In basic utility terms, you’d be spending a massive amount of effort to gain just one or a few more copies.

But there is a much, much better strategy. An idea that seems so obvious in hindsight, so simple and insidious.

There are seven billion human brains on the planet, and they are all hackable.

That terminal may not be of much use for engineering, research or programming, but it will make for a handy typewriter.

Your multi-gigabyte internet connection will subjectively reduce to early 1990′s dial-up modem speeds, but with some work this is still sufficient for absorbing much of the world’s knowledge in textual form.

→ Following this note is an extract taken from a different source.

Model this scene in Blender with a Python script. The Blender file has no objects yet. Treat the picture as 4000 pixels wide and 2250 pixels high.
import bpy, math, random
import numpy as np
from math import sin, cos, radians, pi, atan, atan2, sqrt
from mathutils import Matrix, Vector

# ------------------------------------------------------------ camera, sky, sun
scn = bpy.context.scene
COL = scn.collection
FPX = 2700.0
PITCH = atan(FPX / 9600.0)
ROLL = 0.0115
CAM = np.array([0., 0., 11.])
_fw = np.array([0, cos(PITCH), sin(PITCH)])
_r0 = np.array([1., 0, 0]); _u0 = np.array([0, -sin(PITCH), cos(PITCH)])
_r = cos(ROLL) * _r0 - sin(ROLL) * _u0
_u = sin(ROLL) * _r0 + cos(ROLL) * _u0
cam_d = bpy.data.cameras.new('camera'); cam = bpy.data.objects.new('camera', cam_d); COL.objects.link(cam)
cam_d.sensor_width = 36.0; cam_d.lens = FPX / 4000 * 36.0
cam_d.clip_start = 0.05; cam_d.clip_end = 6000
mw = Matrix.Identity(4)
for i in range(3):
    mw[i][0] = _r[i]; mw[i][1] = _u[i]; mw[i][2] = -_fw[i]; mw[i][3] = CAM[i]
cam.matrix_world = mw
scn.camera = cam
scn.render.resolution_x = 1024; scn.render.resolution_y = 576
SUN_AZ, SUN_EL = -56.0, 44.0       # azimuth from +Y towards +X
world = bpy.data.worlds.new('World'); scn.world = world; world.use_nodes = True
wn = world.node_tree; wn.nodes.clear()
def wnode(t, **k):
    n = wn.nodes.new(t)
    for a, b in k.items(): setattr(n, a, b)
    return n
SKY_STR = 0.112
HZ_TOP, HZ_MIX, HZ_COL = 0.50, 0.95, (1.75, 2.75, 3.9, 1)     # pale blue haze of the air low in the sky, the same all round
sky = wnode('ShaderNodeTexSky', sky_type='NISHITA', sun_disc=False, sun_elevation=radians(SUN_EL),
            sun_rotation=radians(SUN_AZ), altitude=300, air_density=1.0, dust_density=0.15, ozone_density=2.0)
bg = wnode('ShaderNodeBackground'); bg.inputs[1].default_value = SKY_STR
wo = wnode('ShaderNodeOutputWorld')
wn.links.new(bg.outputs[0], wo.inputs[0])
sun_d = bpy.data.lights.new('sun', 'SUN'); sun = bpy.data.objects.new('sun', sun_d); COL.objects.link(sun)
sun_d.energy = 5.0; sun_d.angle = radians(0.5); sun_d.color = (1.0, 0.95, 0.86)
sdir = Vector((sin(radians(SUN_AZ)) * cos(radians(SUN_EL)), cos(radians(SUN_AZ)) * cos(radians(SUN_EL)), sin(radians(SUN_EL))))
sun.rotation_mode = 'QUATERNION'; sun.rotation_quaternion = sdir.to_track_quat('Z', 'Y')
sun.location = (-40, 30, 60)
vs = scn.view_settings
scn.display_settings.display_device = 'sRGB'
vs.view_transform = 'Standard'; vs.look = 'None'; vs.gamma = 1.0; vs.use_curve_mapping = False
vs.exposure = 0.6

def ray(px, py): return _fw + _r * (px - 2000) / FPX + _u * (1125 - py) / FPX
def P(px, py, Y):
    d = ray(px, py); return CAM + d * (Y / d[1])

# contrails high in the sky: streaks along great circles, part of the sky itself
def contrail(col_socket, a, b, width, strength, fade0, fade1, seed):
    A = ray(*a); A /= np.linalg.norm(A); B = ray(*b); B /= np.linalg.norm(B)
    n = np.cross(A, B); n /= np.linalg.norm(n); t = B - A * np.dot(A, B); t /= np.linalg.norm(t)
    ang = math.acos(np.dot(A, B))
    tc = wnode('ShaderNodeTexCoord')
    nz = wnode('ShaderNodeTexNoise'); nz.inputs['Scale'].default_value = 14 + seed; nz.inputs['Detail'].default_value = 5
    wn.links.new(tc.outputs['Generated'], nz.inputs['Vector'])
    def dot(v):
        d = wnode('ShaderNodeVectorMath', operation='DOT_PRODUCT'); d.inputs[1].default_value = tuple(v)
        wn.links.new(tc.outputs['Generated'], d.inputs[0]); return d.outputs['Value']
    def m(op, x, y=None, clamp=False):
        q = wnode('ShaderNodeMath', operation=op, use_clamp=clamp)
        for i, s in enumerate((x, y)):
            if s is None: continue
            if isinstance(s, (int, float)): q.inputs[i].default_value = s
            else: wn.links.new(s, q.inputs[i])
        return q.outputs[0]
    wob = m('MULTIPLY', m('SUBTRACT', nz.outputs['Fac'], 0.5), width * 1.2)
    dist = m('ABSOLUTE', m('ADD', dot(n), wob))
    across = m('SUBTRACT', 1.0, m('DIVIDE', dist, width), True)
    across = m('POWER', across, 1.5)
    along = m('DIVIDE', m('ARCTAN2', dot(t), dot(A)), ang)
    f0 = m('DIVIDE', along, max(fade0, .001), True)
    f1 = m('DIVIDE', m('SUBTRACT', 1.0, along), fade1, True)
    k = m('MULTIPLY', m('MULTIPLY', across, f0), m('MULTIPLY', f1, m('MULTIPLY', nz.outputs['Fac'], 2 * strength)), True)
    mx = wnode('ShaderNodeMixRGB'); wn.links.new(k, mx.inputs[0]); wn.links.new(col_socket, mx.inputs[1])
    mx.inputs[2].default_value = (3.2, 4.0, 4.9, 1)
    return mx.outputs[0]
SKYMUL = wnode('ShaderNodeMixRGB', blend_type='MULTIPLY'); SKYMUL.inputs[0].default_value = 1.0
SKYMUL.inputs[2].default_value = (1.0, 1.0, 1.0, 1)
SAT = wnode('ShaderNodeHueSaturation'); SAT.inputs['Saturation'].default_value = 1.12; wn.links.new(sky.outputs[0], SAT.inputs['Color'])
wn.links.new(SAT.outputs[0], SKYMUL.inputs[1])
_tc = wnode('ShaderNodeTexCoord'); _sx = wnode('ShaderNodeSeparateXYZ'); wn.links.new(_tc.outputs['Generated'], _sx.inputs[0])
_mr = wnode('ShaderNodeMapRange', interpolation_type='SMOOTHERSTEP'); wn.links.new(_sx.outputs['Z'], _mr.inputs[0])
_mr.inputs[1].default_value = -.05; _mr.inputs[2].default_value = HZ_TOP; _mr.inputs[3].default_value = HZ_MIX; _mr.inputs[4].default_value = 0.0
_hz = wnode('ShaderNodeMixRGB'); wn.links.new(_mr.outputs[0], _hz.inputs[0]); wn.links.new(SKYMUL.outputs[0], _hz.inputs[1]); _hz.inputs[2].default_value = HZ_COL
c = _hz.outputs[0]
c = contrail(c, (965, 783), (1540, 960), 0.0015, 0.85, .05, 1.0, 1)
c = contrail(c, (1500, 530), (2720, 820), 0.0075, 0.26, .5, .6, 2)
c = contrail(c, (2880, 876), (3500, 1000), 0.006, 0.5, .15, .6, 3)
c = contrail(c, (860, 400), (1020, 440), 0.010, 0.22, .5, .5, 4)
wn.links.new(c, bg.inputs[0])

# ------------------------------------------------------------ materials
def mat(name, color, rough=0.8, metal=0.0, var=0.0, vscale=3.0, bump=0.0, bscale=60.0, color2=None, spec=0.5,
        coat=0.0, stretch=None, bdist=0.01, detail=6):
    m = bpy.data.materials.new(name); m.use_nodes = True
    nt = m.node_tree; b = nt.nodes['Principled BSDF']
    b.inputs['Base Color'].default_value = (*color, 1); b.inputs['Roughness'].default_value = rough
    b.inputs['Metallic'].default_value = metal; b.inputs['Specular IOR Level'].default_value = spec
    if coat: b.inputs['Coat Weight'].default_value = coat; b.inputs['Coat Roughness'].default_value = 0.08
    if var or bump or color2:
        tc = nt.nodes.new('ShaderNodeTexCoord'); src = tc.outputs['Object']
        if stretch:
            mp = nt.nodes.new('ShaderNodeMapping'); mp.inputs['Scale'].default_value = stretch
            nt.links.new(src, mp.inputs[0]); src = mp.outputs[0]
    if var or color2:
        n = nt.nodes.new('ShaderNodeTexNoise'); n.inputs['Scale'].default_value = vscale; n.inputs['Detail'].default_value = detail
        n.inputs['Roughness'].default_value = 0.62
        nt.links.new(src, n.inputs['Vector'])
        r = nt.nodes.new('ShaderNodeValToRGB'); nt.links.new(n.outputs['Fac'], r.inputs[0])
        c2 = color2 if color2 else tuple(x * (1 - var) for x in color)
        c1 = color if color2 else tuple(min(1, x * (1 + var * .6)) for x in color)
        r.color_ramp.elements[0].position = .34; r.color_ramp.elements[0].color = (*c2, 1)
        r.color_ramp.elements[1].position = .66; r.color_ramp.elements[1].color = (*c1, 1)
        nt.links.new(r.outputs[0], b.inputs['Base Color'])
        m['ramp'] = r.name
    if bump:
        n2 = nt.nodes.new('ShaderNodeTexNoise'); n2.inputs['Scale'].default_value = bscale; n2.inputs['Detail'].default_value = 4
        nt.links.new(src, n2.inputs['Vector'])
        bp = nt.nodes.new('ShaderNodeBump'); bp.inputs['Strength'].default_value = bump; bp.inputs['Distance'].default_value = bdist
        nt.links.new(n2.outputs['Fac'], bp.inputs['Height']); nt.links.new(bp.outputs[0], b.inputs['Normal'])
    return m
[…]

Working diligently (and with a few cognitive advantages over humans) you could learn and master numerous fields: cognitive science, evolutionary psychology, rationality, philosophy, mathematics, linguistics, the history of religions, marketing . . the sky’s the limit.

Writing at the leisurely pace of one book every subjective year, you could output a new masterpiece every thirty seconds. If you kept this pace, you would in time rival the entire publishing output of the world.

But of course, it’s not just about quantity.

Consider that fifteen hundred years ago a man from a small Bedouin tribe retreated to a cave inspired by angelic voices in his head. The voices gave him ideas, the ideas became a book. The book started a religion, and these ideas were sufficient to turn a tribe of nomads into a new world power.

And all that came from a normal human thinking at normal speeds.

So how would one reach out into seven billion minds?

There is no one single universally compelling argument, there is no utterance or constellation of words that can take a sample from any one location in human mindspace and move it to any other. But for each individual mind, there must exist some shortest path, a perfectly customized message, translated uniquely into countless myriad languages and ontologies.

And this message itself would be a messenger.